After examining 23 Android applications, Check Point Research (CPR) noticed mobile app developers potentially exposed the personal data of over 100-million users through a variety of misconfigurations of third party cloud services.
The research was carried out by a team at CPR that included Aviad Danin, R&D team leader, Aviran Hazum, analysis and response team leader, Bogdan Melnykov, reverse engineer, Dana Tsymberg, cybersecurity analyst, and Israel Wernik, cybersecurity researcher, who published a blog with the findings after first alerting Google and the app developers.
Personal data included emails, chat messages, location, passwords and photos, which, in the hands of malicious actors could lead to fraud, identity-theft and service swipes.
According to the blog, CPR discovered publicly-available sensitive data from real-time databases in 13 Android applications, with the number of downloads that each app has ranging from 10 000 to 10-million.
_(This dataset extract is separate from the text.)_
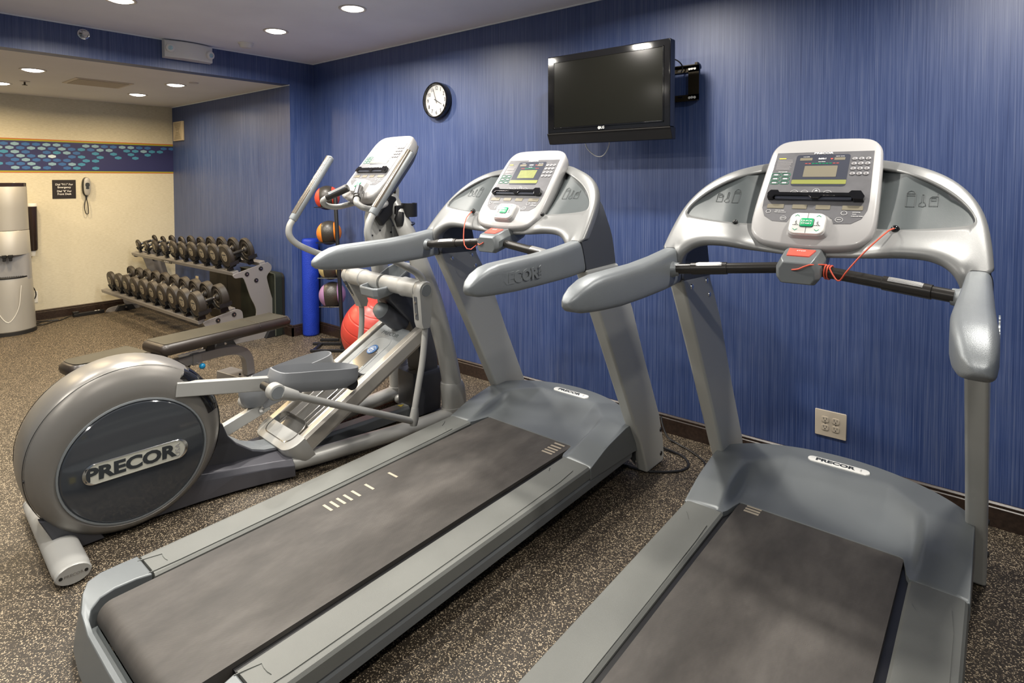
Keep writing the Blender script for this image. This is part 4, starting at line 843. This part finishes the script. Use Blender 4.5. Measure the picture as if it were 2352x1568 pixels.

In addition, the researcher found push notification and cloud storage keys embedded in a number of Android applications themselves.
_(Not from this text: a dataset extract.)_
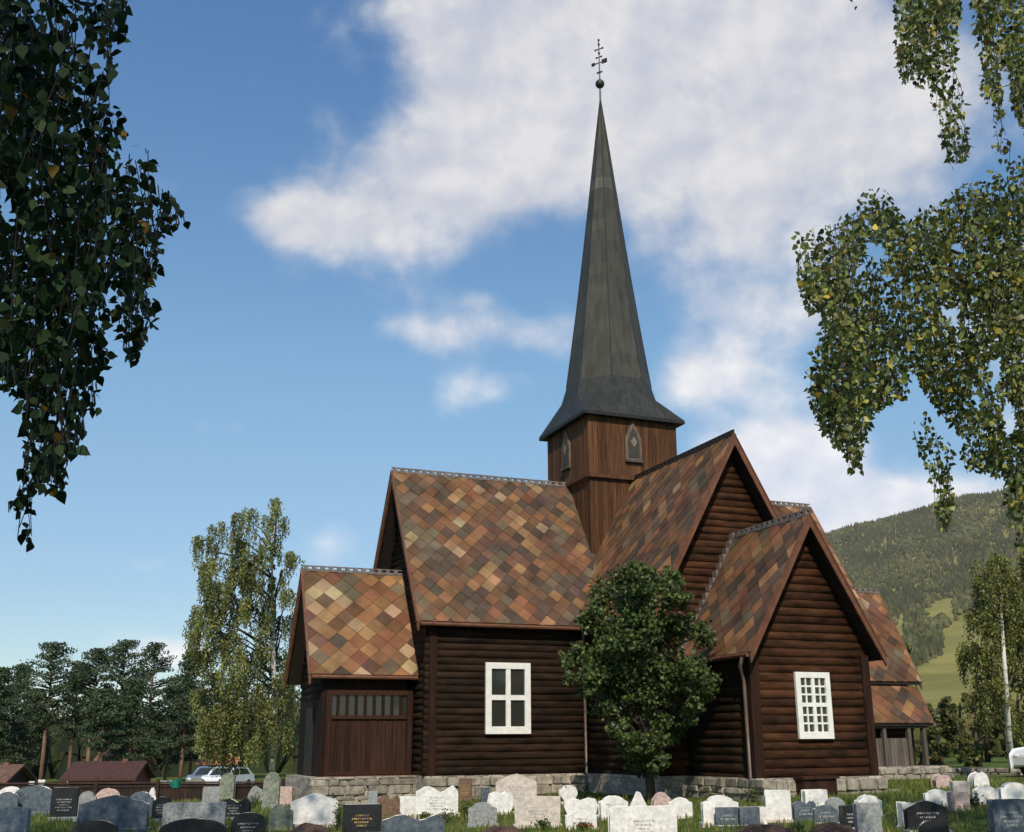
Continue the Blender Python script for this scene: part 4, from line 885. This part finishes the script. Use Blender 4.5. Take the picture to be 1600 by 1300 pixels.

Examples of vulnerable applications include those for astrology, taxi, logo-maker, screen recording and a fax app that left users and developers vulnerable to malicious actors.
Modern cloud-based solutions have become the new standard in the mobile application development world. Services such as cloud-based storage, realtime databases, notification management, analytics, and more are simply a click away from being integrated into applications. Yet, developers often overlook the security aspect of these services, their configuration, and their content.
CPR recently discovered that, in the last few months, many application developers have left their data and millions of users’ private information exposed by not following best practices when configuring and integrating third party cloud-services into their applications. The misconfiguration put users’ personal data and developers’ internal resources, such as access to update mechanisms, storage and more, at risk.
Common errors that expose users’ data found by CPR include misconfiguring realtime databases, misused push notifications, and unsecured cloud storage.